Did the House Intelligence Committee Break Congressional Transparency Rules?

HPSCI Official Seal

A meeting of the House Intelligence Committee (also known as HPSCI, pronounced Hip-see) may have broken congressional rules when it neither webcast its proceedings nor provided appropriate notice. At its January 28th meeting, HPSCI should have debated and adopted rules for its operation, its oversight plans for the next two years, and more. The Intelligence Committee often keeps the the public in the dark, but still has an obligation to inform the public.


House of Representatives Rule 11(e)(5)(a) requires:

“to the maximum extent practicable, each committee shall…
provide audio of video coverage of each hearing or meeting for the transaction of business in a manner that allows the public to easily listen to and view the proceedings; and
(B) maintain the recordings of such coverage in a manner that is 
easily accessible to the public.”

And yet:

  • The committee’s webpage for the January 28th meeting does not contain a link to video of the proceedings. I could not find one on the committee’s webpage.
  • The congressional video repository maintained by the Library of Congress does not contain a video of the January 28th proceedings. The most recent video for HPSCI is from September of 2014.

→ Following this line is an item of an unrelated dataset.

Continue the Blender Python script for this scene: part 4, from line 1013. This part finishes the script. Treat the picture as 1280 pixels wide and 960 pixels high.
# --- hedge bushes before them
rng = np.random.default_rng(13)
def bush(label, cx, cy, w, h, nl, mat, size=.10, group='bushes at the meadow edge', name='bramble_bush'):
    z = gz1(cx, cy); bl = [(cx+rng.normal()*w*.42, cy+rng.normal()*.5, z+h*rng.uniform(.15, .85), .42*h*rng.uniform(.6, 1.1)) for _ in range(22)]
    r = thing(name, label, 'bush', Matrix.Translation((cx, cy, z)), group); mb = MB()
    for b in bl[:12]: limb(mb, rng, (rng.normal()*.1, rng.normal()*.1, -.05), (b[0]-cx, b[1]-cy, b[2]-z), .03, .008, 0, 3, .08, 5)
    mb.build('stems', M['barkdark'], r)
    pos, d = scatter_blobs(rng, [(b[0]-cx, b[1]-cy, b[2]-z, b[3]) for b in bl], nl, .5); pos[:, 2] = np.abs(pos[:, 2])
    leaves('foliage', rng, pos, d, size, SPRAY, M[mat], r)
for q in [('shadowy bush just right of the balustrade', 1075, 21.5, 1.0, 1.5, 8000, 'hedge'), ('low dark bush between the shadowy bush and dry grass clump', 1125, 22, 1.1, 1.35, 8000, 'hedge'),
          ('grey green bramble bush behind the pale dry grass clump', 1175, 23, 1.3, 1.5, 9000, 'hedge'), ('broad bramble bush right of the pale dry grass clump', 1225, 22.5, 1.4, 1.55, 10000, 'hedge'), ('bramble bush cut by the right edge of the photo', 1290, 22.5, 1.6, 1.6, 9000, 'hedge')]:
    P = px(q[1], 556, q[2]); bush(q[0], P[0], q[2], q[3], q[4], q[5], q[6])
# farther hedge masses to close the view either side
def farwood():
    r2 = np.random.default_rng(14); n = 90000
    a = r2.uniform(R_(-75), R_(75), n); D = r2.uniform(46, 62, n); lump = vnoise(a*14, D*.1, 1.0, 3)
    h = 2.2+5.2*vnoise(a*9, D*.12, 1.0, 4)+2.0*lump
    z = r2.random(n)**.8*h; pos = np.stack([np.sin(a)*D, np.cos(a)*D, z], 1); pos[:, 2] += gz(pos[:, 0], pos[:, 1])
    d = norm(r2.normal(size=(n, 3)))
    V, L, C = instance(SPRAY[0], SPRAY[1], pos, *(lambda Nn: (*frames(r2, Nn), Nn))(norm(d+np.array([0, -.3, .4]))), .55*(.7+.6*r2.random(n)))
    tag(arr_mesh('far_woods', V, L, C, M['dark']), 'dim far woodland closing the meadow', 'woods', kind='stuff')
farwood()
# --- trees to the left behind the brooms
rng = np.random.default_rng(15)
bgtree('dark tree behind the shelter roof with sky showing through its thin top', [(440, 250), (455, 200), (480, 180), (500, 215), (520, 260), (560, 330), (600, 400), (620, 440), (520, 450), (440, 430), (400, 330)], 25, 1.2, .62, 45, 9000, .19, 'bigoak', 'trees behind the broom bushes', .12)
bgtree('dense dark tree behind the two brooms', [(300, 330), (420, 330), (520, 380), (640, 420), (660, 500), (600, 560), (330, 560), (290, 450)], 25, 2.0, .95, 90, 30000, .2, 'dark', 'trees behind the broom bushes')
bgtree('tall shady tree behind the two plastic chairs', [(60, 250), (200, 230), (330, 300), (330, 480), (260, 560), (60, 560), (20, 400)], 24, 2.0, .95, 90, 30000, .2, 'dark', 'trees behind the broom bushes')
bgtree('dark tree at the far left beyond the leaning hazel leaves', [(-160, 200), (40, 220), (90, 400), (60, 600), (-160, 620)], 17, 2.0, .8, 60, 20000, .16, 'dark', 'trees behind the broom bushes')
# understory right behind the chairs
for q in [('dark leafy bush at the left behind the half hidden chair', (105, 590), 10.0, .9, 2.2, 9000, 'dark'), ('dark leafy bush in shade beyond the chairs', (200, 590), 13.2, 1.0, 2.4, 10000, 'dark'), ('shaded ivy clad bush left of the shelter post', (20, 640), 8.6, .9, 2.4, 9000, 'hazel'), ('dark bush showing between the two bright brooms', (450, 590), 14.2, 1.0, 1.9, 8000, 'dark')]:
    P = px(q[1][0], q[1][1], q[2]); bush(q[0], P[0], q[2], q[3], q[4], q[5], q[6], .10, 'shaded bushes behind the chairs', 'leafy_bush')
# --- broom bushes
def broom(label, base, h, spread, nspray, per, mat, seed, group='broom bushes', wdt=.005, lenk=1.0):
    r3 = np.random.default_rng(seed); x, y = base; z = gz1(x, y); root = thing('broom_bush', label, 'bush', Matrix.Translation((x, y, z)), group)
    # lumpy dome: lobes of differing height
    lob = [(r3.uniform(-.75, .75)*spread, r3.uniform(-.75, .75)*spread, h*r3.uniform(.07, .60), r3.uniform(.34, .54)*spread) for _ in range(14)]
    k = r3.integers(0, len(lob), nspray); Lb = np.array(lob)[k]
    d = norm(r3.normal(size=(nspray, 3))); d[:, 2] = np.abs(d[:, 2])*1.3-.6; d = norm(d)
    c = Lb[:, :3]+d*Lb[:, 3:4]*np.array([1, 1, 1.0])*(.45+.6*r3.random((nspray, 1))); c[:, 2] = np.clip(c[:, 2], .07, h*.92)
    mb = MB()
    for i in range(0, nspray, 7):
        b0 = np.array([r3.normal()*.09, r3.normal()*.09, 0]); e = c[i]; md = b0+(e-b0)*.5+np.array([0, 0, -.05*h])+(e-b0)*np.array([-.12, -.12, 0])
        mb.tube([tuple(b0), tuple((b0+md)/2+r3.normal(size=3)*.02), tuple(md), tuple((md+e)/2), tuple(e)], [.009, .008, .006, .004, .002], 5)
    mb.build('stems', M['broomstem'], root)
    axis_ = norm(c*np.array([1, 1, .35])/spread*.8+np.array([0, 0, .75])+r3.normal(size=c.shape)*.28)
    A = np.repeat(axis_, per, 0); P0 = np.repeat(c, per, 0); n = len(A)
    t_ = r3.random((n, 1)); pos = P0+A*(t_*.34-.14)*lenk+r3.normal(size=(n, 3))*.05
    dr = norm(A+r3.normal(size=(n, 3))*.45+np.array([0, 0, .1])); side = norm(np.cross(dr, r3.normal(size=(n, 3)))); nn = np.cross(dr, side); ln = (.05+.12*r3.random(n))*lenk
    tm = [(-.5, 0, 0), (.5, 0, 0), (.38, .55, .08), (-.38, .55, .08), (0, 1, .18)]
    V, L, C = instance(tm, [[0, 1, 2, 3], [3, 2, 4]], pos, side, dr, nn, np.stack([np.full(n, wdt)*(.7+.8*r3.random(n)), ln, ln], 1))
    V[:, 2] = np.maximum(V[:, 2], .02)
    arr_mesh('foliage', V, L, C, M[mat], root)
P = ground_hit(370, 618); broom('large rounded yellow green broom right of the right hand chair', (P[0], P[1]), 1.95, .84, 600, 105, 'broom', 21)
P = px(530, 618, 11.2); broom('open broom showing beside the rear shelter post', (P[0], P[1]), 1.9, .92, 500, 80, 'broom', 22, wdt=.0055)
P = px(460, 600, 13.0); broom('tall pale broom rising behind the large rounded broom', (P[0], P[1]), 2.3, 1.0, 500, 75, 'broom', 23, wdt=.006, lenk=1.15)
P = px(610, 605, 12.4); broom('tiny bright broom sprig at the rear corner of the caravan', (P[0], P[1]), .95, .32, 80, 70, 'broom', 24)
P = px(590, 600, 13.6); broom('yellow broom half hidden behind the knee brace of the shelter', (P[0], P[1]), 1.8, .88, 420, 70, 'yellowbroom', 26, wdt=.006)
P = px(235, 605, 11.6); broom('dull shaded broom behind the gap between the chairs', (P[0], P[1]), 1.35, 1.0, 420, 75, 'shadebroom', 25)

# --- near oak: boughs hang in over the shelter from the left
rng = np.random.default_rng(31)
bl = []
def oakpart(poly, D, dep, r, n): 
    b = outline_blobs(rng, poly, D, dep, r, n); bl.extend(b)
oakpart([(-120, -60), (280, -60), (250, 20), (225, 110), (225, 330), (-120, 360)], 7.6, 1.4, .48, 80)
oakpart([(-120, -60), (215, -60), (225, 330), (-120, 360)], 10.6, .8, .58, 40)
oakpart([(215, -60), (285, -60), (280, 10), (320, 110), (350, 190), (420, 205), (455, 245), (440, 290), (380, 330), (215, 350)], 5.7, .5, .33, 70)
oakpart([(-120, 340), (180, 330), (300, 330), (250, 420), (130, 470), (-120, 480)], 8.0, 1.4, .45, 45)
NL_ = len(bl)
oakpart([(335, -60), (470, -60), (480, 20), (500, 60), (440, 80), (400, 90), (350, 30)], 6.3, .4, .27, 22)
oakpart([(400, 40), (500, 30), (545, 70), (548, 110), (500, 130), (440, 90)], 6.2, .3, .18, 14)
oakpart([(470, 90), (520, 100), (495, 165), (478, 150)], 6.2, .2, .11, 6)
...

There is reason to believe business was transacted, as new rules for the committee were posted on the committee’s webpage. However, there still is not a record of any business being conducted on the committee’s “business meetings” webpage.

The Committee could argue that it’s not “practical” to webcast its hearing, but considering everyone else does it and the House provides free cameras when requested, it’s a very weak argument.


Nowadays, committees provide notice of upcoming meetings at the congressional website docs.house.gov. A review of meeting notices for the week of January 28th, however, indicates there was no posting for HPSCI.

The Committee likely did provide notice of the hearing on its webpage, although there is no way to know when it was posted. However, that likely is insufficient. House Rules 11(g)(3)(C) require “an announcement made under this subparagraph [by the committee chair concerning meetings and hearings] shall be published promptly in the Daily Digest and made publicly available in electronic form.”

Under the Electronic Posting standards, promulgated by the Committee on House Administration, all committees must post documents, including public notices, on a central website… which is docs.house.gov.


Of all the congressional committees, the House Intelligence Committee is the most secretive — even more so than the Rules Committee, which governs how the House itself works. And yet because of the nature of HPSCI’s work, it’s important that it be as open as possible so the public can have confidence in the work it does. That confidence must be earned starting on day one when the committee establishes the rules under which it operates.

A coalition of organizations from across the political spectrum released recommendations on how HPSCI could be more open while still meeting its mandate. Those recommendation (letterwhite paper), were they to be put into effect, would have been voted on that first day. The Committee needs a do-over.

NB: I have not asked the committee for comment, but I’m sure they’d be happy to hear from you.